Raphael: Baldassare Castiglione
Louvre


Durer: portrait of his father aged 70.
National Gallery


Holbein: Erasmus
National Gallery

Velazquez: Pope Innocent X
Galleria Doria Pamphilj, Rome
Giovani Bellini: Doge Loredan
National Gallery

Sorry, not very politically correct I suppose - no female portraits, not even the Mona Lisa, no modern artists, three from the National Gallery.
  So what makes a great portrait? I suppose the conventional answer is that it offers a psychological insight into the sitter.  Another, perhaps more cynical view, is that it presents the sitter to the world as that sitter would like to be seen - warts and all, maybe. 
  To my mind, the Velasquez and the Bellini are perhaps the most interesting.  From what one reads, Velasquez's portrait of Innocent X was spot on:  suspicious, guarded, severe - described in his own age as 'having the expression of a cunning lawyer'. Even Innocent himself admitted ruefully that Velasquez had got it right - 'troppo vero', (too true). 
  But what about the Bellini, my number one?
  Bellini's genius was to totally contradict the notion of the necessity for psychological insight. Doges were not meant to have too much individual psychology - that wasn't was the job was about. They represented the Republic of Venice, and Bellini's triumph is to present the Doge of the Serenissima with such absolute - and serene - detachment. 

Comments:

My wife has picked a favourite of her own from the National Gallery, Drouais Madame de Pompadour at her Tambour Frame, which certainly helps with the gender balance. A brilliant example of spin through portraiture; a great lady, and yet engaged in a humble and bourgeois pursuit. Oh really? In that dress? 
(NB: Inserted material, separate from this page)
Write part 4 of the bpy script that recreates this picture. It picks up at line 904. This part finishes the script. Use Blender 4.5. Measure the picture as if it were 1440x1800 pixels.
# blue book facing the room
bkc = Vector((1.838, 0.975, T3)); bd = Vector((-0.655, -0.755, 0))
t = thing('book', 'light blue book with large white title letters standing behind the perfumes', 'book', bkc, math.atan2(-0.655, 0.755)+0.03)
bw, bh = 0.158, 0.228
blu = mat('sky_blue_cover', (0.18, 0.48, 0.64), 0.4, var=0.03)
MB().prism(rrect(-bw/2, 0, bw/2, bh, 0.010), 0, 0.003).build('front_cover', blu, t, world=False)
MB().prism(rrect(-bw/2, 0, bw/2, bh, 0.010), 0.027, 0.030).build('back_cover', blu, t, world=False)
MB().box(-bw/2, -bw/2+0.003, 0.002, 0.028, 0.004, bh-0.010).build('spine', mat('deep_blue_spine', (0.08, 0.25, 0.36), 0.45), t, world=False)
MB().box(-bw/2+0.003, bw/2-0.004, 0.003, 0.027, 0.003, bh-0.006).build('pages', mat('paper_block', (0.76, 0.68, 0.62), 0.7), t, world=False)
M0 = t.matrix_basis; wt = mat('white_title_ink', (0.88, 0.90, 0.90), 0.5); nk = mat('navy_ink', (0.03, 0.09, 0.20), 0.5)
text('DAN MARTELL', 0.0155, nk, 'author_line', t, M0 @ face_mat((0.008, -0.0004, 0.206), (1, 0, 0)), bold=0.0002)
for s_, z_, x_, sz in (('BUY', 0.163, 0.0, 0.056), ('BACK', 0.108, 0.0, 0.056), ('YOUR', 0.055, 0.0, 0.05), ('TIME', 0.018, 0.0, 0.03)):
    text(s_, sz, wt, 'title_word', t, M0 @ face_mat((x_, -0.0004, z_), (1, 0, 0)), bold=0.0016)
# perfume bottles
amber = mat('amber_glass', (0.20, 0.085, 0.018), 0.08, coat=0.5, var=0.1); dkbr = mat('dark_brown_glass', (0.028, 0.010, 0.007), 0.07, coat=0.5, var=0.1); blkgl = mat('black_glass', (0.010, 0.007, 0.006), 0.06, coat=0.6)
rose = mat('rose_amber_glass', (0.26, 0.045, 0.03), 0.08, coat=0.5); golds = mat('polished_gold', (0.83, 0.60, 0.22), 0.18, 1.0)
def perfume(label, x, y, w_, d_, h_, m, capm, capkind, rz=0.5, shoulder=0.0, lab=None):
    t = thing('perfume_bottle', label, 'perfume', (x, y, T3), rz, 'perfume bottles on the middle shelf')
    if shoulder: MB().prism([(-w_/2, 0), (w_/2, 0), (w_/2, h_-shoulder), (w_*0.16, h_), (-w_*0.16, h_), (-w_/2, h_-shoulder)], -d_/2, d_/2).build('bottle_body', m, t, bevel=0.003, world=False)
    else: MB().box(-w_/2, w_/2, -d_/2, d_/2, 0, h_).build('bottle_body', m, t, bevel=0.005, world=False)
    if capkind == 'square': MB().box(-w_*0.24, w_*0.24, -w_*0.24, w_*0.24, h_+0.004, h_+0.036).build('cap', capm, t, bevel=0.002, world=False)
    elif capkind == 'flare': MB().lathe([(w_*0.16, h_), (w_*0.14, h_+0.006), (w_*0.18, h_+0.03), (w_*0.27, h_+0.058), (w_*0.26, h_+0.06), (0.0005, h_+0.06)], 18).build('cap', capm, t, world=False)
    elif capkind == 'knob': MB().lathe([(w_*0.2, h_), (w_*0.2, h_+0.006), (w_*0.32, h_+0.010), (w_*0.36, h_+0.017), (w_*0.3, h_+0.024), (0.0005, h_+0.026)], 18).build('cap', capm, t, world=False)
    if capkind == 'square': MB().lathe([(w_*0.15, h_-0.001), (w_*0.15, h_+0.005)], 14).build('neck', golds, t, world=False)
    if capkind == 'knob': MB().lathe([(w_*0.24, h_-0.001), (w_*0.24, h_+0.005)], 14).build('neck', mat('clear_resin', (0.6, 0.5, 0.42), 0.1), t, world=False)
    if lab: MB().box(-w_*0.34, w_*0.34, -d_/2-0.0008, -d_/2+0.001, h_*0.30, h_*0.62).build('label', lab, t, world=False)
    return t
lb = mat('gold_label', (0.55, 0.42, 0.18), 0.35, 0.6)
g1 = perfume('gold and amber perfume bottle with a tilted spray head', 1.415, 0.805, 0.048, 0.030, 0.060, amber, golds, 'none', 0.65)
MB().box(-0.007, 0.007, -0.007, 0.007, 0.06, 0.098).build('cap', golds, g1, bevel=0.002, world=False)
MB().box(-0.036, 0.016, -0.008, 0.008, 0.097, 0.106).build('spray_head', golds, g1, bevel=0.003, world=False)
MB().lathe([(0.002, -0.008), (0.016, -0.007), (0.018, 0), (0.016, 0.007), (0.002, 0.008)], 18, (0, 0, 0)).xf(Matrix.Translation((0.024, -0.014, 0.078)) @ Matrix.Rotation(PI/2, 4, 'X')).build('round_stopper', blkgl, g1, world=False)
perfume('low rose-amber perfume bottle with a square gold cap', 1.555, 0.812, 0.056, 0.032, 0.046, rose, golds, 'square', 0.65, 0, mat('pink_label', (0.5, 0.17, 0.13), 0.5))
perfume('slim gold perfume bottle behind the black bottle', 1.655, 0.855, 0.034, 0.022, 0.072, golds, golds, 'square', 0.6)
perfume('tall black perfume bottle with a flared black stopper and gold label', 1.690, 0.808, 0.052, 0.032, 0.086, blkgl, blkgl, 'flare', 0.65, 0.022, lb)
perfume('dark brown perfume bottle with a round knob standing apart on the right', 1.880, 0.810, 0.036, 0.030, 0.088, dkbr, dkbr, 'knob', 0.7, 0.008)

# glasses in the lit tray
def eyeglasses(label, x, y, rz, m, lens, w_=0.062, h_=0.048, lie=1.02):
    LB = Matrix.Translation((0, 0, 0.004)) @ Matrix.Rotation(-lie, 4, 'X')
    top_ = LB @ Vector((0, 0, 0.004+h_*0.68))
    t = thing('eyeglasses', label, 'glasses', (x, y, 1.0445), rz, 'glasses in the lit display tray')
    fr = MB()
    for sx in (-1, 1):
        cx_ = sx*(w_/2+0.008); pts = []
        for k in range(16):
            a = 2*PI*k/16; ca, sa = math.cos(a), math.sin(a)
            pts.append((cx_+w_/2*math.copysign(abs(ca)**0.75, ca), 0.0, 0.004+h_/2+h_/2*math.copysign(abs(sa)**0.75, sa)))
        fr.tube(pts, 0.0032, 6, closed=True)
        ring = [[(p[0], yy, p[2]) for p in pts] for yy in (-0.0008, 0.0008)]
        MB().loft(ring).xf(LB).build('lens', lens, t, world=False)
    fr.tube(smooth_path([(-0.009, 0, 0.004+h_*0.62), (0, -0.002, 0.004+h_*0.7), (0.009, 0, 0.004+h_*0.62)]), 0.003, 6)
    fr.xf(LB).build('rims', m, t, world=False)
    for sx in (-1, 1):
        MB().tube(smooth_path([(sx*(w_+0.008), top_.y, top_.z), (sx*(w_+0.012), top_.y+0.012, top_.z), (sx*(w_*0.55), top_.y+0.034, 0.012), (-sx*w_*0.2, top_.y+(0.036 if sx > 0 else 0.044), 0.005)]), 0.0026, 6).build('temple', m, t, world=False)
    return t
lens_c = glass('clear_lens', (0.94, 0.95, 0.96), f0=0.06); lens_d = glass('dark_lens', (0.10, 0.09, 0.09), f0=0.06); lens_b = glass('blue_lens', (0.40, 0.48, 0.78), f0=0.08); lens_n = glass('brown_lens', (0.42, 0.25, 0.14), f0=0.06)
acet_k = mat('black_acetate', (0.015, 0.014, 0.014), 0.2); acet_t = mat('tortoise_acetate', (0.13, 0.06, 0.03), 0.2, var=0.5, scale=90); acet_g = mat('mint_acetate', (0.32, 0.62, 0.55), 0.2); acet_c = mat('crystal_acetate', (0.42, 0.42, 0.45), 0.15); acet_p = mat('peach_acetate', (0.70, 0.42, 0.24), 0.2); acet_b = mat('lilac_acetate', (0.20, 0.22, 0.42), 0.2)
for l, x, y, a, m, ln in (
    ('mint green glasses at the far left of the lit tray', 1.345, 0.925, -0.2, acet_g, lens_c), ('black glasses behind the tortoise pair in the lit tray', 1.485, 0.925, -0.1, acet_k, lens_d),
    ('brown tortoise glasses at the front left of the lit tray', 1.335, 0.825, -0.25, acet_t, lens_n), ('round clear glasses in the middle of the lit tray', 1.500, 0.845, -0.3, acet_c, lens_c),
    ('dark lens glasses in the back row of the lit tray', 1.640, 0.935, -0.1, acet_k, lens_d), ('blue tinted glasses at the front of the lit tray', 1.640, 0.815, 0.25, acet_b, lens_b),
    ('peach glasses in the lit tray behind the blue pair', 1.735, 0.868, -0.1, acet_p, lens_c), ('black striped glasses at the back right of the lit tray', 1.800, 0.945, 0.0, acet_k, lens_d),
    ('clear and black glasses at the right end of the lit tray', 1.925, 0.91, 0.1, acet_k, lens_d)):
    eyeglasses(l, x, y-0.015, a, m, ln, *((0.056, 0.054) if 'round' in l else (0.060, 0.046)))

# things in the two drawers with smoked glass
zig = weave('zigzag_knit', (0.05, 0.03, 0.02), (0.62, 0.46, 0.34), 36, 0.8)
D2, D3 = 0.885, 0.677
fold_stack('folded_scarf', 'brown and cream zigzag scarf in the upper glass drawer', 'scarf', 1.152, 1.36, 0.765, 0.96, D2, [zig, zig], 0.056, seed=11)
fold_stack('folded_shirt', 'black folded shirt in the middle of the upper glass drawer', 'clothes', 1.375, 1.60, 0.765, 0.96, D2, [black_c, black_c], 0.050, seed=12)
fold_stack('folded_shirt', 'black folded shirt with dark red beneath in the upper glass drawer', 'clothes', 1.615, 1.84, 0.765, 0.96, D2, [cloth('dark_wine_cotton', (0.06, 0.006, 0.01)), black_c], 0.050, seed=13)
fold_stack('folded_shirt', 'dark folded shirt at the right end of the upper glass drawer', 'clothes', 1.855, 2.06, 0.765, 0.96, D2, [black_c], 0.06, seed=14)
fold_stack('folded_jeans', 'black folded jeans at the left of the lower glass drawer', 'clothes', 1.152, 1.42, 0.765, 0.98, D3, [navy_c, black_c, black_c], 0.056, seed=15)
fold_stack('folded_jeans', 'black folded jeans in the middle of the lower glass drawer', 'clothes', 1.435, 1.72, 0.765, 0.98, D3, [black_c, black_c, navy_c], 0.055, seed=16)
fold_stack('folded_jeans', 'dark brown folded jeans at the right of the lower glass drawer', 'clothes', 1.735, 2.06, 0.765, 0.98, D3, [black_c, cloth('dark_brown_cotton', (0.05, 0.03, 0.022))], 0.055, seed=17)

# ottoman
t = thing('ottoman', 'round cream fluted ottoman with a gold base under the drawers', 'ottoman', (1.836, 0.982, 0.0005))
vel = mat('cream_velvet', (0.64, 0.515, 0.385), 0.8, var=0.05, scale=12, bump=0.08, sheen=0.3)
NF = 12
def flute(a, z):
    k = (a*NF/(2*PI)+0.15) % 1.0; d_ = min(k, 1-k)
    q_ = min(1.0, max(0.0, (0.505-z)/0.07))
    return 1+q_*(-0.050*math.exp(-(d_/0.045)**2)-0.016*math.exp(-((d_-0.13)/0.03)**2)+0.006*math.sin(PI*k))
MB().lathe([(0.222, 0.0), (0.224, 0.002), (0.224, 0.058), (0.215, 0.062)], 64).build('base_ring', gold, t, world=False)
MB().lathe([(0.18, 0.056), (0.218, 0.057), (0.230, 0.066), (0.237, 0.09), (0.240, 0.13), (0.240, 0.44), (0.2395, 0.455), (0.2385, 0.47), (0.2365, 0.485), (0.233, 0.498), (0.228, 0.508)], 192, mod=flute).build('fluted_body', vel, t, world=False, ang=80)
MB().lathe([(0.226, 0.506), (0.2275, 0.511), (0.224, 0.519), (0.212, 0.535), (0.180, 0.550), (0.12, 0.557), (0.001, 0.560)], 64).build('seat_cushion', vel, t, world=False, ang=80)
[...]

Frank DeStefano has some suggestions of his own - delighted, Frank, that you are a fan of Holbein! 

   I suppose my favorites are the Thomas More and Thomas Cromwell by Holbein in the Frick Museum in NYC. Perhaps it's subjective but it looks like the juxtaposition of good and evil. I think Frick must have thought so since he gave them pride of place in his living room with only El Greco's Jerome between them. I also like the suspected Giorgione self-portrait that I use on my Giorgione et al profile. I also like Leonardo's ladies, Ginerva de Benci and Cecilia Gallarini, both tough looking young Italian girls. 

My Comments . . .

Of course, Giorgione! Why didn't I think of him? Here are a couple more by him, though the Old Woman is an allegory rather than a portrait. The thuggish looking character comes from the Gallery in San Diego.